И тут интересы старинных актеров легко сливаются с задачами новых художников.
«Ревизор», «Горе от ума», «Маскарад», «Гамлет», «Гроза» ни разу не были представлены в освещении лучей своих эпох (не в смысле воссоздания этнографических подробностей — не об «археологических» постановках идет речь); названные пьесы ни разу не представали перед нами в красе тех отражений, какие возникают уже при одном произнесении этих заглавий. Какое поле для «большого театра»!
Выдающиеся актерские дарования старинного русского театра носят в себе образы репертуара Гоголя, Грибоедова, Островского, Шекспира, Гёте. Есть в России целый ряд художников-декораторов, которые умеют тонко и любов«о воспроизводить уют старых домов и очарование запущенных садов.
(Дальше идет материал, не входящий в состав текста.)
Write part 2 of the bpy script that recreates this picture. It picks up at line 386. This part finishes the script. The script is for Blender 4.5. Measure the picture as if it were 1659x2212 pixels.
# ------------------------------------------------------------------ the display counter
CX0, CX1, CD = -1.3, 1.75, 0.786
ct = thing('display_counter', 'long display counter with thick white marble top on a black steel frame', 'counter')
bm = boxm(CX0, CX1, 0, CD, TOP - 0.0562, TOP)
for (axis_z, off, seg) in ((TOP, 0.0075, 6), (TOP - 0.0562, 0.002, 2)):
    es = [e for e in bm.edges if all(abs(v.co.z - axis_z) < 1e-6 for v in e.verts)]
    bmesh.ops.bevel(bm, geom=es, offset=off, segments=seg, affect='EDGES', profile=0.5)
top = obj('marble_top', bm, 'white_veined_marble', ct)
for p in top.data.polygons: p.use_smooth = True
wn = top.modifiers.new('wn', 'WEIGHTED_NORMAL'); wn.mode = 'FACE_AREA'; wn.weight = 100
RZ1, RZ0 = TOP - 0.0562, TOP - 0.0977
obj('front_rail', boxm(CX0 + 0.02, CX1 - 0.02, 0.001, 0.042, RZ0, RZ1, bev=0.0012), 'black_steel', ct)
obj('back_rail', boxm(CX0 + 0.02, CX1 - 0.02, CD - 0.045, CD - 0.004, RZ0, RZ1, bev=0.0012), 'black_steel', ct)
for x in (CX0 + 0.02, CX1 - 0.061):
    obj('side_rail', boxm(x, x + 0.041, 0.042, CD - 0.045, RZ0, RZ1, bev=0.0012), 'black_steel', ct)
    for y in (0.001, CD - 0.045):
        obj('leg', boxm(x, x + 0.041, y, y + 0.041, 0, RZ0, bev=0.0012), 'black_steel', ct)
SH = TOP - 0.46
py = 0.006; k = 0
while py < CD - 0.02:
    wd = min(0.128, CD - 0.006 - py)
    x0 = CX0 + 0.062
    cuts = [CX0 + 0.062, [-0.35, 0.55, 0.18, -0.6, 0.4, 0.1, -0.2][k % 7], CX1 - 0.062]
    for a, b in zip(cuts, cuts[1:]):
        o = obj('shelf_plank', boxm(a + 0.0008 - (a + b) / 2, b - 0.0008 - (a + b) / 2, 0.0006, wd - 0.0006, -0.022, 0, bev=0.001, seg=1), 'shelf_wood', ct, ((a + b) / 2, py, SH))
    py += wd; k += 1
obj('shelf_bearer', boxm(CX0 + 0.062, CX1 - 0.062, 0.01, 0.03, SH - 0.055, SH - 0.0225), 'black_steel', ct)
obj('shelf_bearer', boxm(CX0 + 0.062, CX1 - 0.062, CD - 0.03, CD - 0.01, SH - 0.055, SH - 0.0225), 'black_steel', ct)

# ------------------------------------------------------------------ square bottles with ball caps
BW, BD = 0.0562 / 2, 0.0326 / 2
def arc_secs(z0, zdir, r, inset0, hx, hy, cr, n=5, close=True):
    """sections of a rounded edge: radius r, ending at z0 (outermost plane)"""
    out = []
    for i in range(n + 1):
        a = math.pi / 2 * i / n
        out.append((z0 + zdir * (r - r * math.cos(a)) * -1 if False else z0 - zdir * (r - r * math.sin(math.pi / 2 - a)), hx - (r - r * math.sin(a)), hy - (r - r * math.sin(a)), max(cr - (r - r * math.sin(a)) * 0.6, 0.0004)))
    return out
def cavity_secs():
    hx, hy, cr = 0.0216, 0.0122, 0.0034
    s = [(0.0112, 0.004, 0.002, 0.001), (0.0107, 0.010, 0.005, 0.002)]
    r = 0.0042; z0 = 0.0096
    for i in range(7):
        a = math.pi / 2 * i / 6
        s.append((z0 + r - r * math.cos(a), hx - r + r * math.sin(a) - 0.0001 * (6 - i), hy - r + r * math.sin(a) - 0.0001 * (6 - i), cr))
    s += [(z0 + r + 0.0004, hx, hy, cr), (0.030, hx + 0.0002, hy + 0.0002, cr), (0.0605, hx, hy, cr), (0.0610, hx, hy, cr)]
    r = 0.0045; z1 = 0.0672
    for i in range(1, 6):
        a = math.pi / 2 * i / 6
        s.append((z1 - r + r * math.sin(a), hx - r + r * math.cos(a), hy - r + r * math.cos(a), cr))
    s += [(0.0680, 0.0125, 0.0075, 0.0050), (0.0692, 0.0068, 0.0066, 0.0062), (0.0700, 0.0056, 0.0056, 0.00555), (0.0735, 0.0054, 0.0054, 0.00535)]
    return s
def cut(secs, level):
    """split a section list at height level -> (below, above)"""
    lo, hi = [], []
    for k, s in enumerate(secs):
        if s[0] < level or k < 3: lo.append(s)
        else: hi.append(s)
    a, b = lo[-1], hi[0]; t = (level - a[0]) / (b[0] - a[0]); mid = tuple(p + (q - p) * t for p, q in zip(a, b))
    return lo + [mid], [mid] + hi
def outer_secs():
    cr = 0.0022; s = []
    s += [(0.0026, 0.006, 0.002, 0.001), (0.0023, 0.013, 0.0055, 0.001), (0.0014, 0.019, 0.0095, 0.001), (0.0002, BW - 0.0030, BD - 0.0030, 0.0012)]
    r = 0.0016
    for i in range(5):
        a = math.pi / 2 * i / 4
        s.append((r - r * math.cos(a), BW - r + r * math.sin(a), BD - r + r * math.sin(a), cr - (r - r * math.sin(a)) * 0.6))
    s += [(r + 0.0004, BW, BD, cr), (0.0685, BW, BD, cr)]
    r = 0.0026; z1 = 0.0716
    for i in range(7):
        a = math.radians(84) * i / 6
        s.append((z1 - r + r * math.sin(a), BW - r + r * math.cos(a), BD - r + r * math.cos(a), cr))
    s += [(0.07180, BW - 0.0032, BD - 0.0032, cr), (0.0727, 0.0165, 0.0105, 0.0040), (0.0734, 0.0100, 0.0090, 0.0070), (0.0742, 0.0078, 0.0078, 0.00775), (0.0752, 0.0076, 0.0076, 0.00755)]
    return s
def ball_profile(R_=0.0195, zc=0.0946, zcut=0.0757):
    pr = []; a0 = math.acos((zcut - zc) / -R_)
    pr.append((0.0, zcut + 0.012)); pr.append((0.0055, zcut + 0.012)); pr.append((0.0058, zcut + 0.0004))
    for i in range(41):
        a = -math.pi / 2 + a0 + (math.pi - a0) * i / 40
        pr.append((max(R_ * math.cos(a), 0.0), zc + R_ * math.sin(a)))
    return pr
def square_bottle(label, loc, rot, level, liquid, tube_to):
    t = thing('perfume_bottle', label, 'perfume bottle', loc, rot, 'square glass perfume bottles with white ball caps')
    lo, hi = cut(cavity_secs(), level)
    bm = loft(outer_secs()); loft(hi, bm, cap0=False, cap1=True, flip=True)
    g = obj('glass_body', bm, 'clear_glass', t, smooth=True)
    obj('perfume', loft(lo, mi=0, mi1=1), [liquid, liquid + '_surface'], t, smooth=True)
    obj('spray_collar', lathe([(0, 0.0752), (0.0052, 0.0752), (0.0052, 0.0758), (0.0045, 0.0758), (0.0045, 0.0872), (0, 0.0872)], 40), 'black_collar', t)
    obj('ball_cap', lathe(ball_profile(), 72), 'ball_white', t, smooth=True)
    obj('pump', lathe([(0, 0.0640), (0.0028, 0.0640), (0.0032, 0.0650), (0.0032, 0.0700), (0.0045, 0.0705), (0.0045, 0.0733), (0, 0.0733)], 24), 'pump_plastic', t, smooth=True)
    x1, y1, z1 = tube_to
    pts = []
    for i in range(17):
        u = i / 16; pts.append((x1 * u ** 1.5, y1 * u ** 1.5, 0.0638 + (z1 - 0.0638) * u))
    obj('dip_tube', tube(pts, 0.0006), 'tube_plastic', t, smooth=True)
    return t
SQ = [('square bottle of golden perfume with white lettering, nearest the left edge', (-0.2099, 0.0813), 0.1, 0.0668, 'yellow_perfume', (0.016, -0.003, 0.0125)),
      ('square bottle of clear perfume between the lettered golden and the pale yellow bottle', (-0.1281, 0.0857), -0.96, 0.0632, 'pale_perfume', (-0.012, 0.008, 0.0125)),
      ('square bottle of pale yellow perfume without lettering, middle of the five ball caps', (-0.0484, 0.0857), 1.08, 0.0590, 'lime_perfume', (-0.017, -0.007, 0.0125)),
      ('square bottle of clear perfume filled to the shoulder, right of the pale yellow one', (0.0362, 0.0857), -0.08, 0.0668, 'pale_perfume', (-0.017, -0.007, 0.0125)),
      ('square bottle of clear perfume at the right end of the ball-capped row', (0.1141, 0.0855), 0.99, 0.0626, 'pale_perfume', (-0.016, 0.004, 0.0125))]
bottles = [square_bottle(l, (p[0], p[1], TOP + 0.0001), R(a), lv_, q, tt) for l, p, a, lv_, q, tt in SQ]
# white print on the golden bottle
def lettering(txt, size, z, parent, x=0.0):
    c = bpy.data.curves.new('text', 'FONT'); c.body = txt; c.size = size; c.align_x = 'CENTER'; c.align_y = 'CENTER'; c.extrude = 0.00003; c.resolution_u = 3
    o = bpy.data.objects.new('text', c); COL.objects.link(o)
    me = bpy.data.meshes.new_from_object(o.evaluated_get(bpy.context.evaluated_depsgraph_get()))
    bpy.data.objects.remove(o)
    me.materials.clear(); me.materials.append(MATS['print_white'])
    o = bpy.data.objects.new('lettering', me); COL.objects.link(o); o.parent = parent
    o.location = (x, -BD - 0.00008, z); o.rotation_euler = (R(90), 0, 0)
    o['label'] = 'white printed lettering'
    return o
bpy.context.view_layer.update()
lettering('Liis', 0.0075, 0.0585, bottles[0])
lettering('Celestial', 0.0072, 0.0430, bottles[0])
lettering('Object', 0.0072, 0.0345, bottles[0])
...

Есть попытки по-новому осветить произведения, успевшие потускнеть от трафарета прилагавшейся к ним оценки; так, Мережковский в проникновенной статье «Гоголь и Чорт» дает в руки актеров такую оригинальную характеристику образов «Ревизора», что старым актерам легко внести коррективы в трактовку гоголевских персонажей.
Почему не могут в одном аккорде стройной гармонии слиться: благородный реализм старинных актеров, седая пыль старых домов в декорациях новых художников и вещие строки старой книги, зажившие в устах актеров по-новому под влиянием толкований сценических образов во вкусе Мережковского?
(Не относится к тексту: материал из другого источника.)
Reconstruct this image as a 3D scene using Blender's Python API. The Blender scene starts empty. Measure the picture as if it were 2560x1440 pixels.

И скажу так: как нужны картинные галереи, музеи, так нужны эти театры в стиле ампир, с этими ветеранами сцены, до мозга костей пропитанными традициями, унаследованными от Мочаловых, Шуйских, Щепкиных, Каратыгиных. И если бы все шаблонные декорации безвкусных декораторов-маляров старой школы, в каких мы не раз видывали Островского, Грибоедова, Гоголя, истинный художник подменил шедеврами, созвучными и с этими золотыми карнизами и завитками зрительного зала, и с этим тисненым бархатом кресел и лож, а главное, с этими отзвуками минувшего в игре ветеранов наших сцен, если бы эти прекрасные таланты не выступали в стряпне современного репертуара — бытового или в стиле модерн,— а любовно и неустанно играли бы перед нами Островского, Гёте, Шекспира в соответствующем декоративном стиле, с новой углубленностью реализма, какими новыми красками заблестел бы «большой театр»!
Я бы назвал такой театр «Echo du temps passe»1. Основная задача его — постоянное возрождение старины. Это не «старинный театр», в том смысле, чтобы сыграть старую пьесу, как исполняли ее в доброе старое время. Это также и не тот театр, который стал бы, исполняя «Горе от ума», как это сделал Московский Художественный театр, наполнять сцену мебелью и аксессуарами «того времени» (здесь задача художника стала задачей археолога). Это тот театр, который проведет нить преемственности от древнегреческого театра и средневековых драм чрез Шекспира, Кальдерона, Мольера к русскому театру 30-х годов с Гоголем во главе и от него к современности... Это тот реализм, который, не избегая быта, однако преодолевает его, так как ищет только символа вещи и ее мистической сущности2.